Exorcist: Echoes of Crowley
Emergency Exit Escape Rooms
A theatrical haunted-house escape room with strong atmosphere, filmed cutscenes and a clear horror-film feel. The puzzles sound solid rather than showy, so the real reason to go is the immersion, the mood and the confident presentation.

A Cursed House, Well Played
Exorcist: Echoes of Crowley leans hard into atmosphere, and that is exactly where it wins. This is a creepy, story-led horror room with a strong sense of place, using dark lighting, flicker effects, smoke and filmed cutscenes to sell the idea that you have stepped into a cursed house with an hour to spare. It is less about clever novelty in the puzzle design and more about holding your nerve while the story closes in.

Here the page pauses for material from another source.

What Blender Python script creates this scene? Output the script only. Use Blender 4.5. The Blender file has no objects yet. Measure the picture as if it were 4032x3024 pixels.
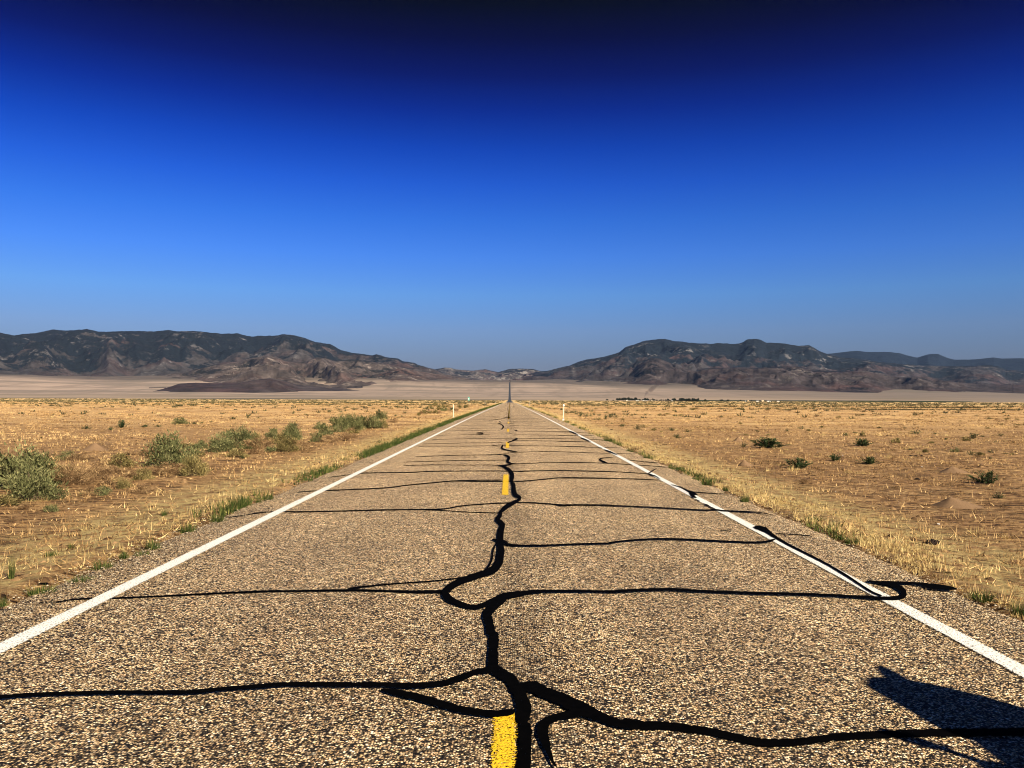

The tone sits in that useful middle ground between spooky and properly unnerving. There are jump scares, loud cutscene moments and enough darkness to keep things tense, but it is not pitched as relentless horror. For the right group, that is the attraction. One neat way to put it is that it feels “properly eerie, with cutscenes and atmosphere that pull you straight in.”
The puzzles are broadly familiar rather than wildly inventive, which is not a deal-breaker here because the presentation carries so much of the load. If you enjoy searching carefully, sharing observations and staying organised as a team, the room should flow well enough, and it suits mixed-experience groups who want a guided, cinematic experience rather than a brutal logic test. The real draw is how convincingly it wraps the whole thing in dread.
The hosting and theatrical delivery give it extra weight, and that matters in a room like this. The dry humour around a grim premise helps keep it from feeling one-note, while the story beats make the experience feel more like an unfolding horror film than a sequence of locks and clues. In short, it is “the puzzles are familiar, but the presentation and hosting lift everything.”
If you want a room that earns its scares through mood, staging and commitment, this is well worth attention. If you prefer bright spaces, highly original puzzle machinery or a very gentle scare profile, look elsewhere. For horror-leaning teams, though, it is a strong and memorable pick, provided you are happy with darkness, flicker effects and a setting that does not mess about.
Exorcist: Echoes of Crowley is strongest as a creepy, story-led horror room rather than a puzzle showcase. The atmosphere, filmed cutscenes and themed presentation carry the experience, while the puzzle work sounds competent and broadly familiar rather than especially inventive.
Properly eerie, with a mood that pulls you straight into the story.
The theatrical delivery gives the room a polished, memorable horror-film quality.
The game master’s dry humour adds welcome bite without undercutting the tension.